Our Aug. 17 column was about a heap of garbage - including a bathroom sink - dumped on the city road allowance at the entrance to a vacant property on Manville Rd., in a secluded industrial area.

We first spotted the mess last spring and told a city manager about while speaking to him about illegally dumped trash on nearby Hymus Rd.

The other stuff was promptly removed, but apparently the trash on Manville was overlooked. We checked back recently and found that it had only grown larger; when illegal dumping is allowed to languish, it becomes a magnet.

Within a day of reporting it to Bob Taylor, who’s in charge of right of way management in that area, the garbage was gone.

Last Saturday, we reported on a reader’s complaint about the stuff anchoring a temporary sign in a raised median in the middle of Lawrence Ave. W, just east of Keele St.

Heavy-gauge plastic bags filled with sand were used as weight around the base of the sign, which the reader said looked like garbage bags mistakenly put out on the median for collection.

After looking on Google Street View, we noticed that a no-left-turn sign for drivers exiting a shopping plaza at the southeast corner of Lawrence and Keele had gone missing. Without it, drivers would be courting an accident.
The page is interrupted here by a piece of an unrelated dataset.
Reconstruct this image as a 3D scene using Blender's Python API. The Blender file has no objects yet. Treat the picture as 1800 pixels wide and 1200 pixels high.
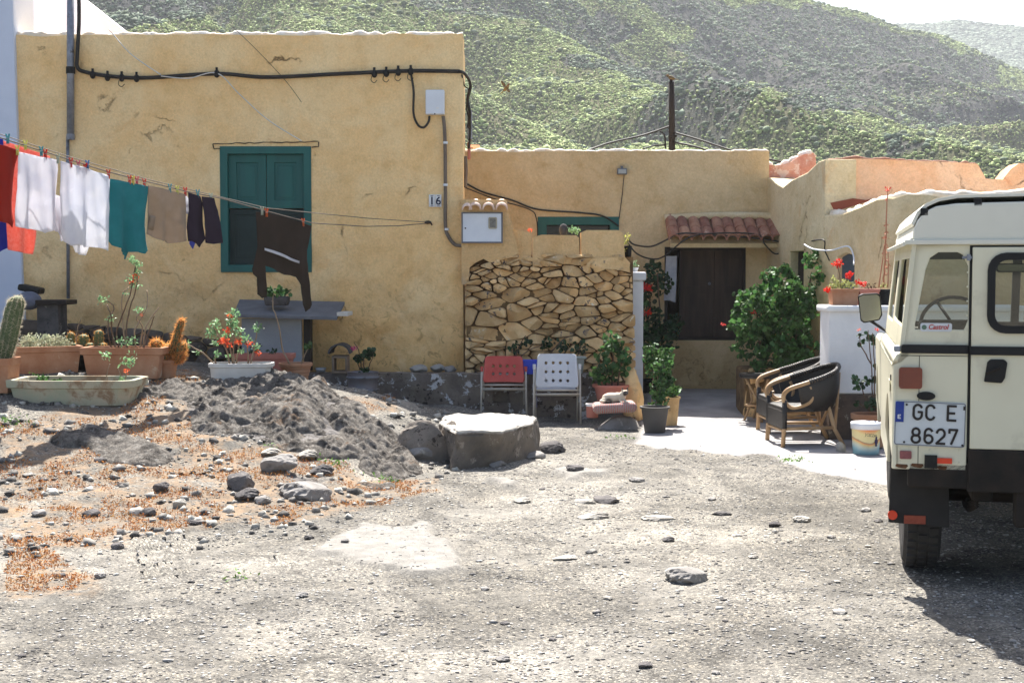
import bpy, bmesh, math, random
import numpy as np
from mathutils import Vector, Matrix, geometry
random.seed(7)
rng = np.random.default_rng(7)
sc = bpy.context.scene
C = sc.collection
R = math.radians
# ------------------------------------------------------------------ camera
HZ = 475.0
TH = math.atan((600-HZ)/2500)
CAMZ = 1.6
cam = bpy.data.cameras.new('camera'); cam.lens = 50; cam.sensor_width = 36; cam.clip_start = .05; cam.clip_end = 6000
cob = bpy.data.objects.new('camera', cam); C.objects.link(cob)
cob.location = (0, 0, CAMZ); cob.rotation_euler = (math.pi/2-TH, 0, 0)
sc.camera = cob
# ------------------------------------------------------------------ light
SUN_EL, SUN_AZ = 55.0, -4.0       # azimuth from +Y, clockwise positive
w = bpy.data.worlds.new('World'); sc.world = w; w.use_nodes = True
nt = w.node_tree
sky = nt.nodes.new('ShaderNodeTexSky'); sky.sky_type = 'NISHITA'; sky.sun_disc = False
sky.sun_elevation = R(SUN_EL); sky.sun_rotation = R(SUN_AZ)
sky.air_density = 1.0; sky.dust_density = 2.5; sky.ozone_density = 1.0
nt.links.new(sky.outputs[0], nt.nodes['Background'].inputs[0])
nt.nodes['Background'].inputs[1].default_value = 0.065
sl = bpy.data.lights.new('sun', 'SUN'); sl.energy = 5.0; sl.angle = R(.5); sl.color = (1, .96, .90)
so = bpy.data.objects.new('sun', sl); C.objects.link(so)
d = Vector((math.sin(R(SUN_AZ))*math.cos(R(SUN_EL)), math.cos(R(SUN_AZ))*math.cos(R(SUN_EL)), math.sin(R(SUN_EL))))
so.rotation_euler = d.to_track_quat('Z', 'Y').to_euler(); so.location = (0, 20, 30)
sc.view_settings.view_transform = 'Standard'; sc.view_settings.look = 'None'
sc.view_settings.exposure = 1.80; sc.view_settings.gamma = 1
# ------------------------------------------------------------------ pixel -> world (authoring of real positions)
ct, st = math.cos(TH), math.sin(TH)
def Wp(px, py, Y):
    u = (px-900)/2500; v = (600-py)/2500
    t = Y/(ct+v*st)
    return Vector((u*t, Y, CAMZ+t*(-st+v*ct)))
def Wg(px, py, z):
    u = (px-900)/2500; v = (600-py)/2500
    t = (z-CAMZ)/(-st+v*ct)
    return Vector((u*t, t*(ct+v*st), z))
def proj(x, y, z):
    z = z-CAMZ
    f = y*ct-z*st; up = y*st+z*ct
    return 900+2500*x/f, 600-2500*up/f
def px_X(px, Y, z=1.0):
    f = Y*ct-(z-CAMZ)*st
    return (px-900)/2500*f
# ------------------------------------------------------------------ noise (numpy)
def vnoise(x, y, seed=0):
    x = np.asarray(x, float); y = np.asarray(y, float)
    xi = np.floor(x).astype(np.int64); yi = np.floor(y).astype(np.int64)
    xf = x-xi; yf = y-yi
    def h(a, b):
        n = (a*374761393 + b*668265263 + seed*1442695041) & 0xffffffff
        n = ((n ^ (n >> 13))*1274126177) & 0xffffffff
        return ((n ^ (n >> 16)) & 0xffff)/65535.0
    u = xf*xf*(3-2*xf); v = yf*yf*(3-2*yf)
    return (h(xi, yi)*(1-u)+h(xi+1, yi)*u)*(1-v)+(h(xi, yi+1)*(1-u)+h(xi+1, yi+1)*u)*v
def fbm(x, y, o=4, seed=0):
    s = 0; a = .5; t = 0
    x = np.asarray(x, float); y = np.asarray(y, float)
    for i in range(o):
        s = s+a*vnoise(x*2**i+i*17.3, y*2**i-i*9.1, seed+i); t += a; a *= .5
    return s/t
def billow(x, y, o=4, seed=0, g=.5):
    s = 0; a = 1; t = 0
    for i in range(o):
        s = s+a*np.abs(2*vnoise(np.asarray(x)*2**i+i*13.7, np.asarray(y)*2**i+i*5.1, seed+i)-1); t += a; a *= g
    return s/t
def inpoly(px, py, poly):
    px = np.asarray(px, float); py = np.asarray(py, float)
    r = np.zeros(px.shape, bool); n = len(poly)
    for i in range(n):
        x1, y1 = poly[i]; x2, y2 = poly[(i+1) % n]
        if y1 == y2: continue
        c = ((y1 > py) != (y2 > py)) & (px < (x2-x1)*(py-y1)/(y2-y1)+x1)
        r ^= c
    return r
def sstep(a, b, x):
    t = np.clip((np.asarray(x, float)-a)/(b-a), 0, 1); return t*t*(3-2*t)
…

Allan Pinkerton, who’s in charge of city traffic signage, emailed to say that a temporary no-left-turn sign was put up right away, and that the garbage bags holding the other sign in place were swapped for orange ones that don’t look quite so trashy.

On Aug. 10, our column was about a very old car that had been parked in the same few spots on Balliol St. for at least 18 months, often in the same place for weeks at a time, thanks to a disabled parking pass.

A neighbour who knows the rules - even with a disabled pass, vehicles cannot park in the same spot for more than 24 hours - told us about the car, and sent us an amusing note a couple weeks after we wrote about it.

“Nothing happened for a few days after your column, so we decided to put a copy of your column under his windshield wiper. Two days later the car was gone, hopefully for good.”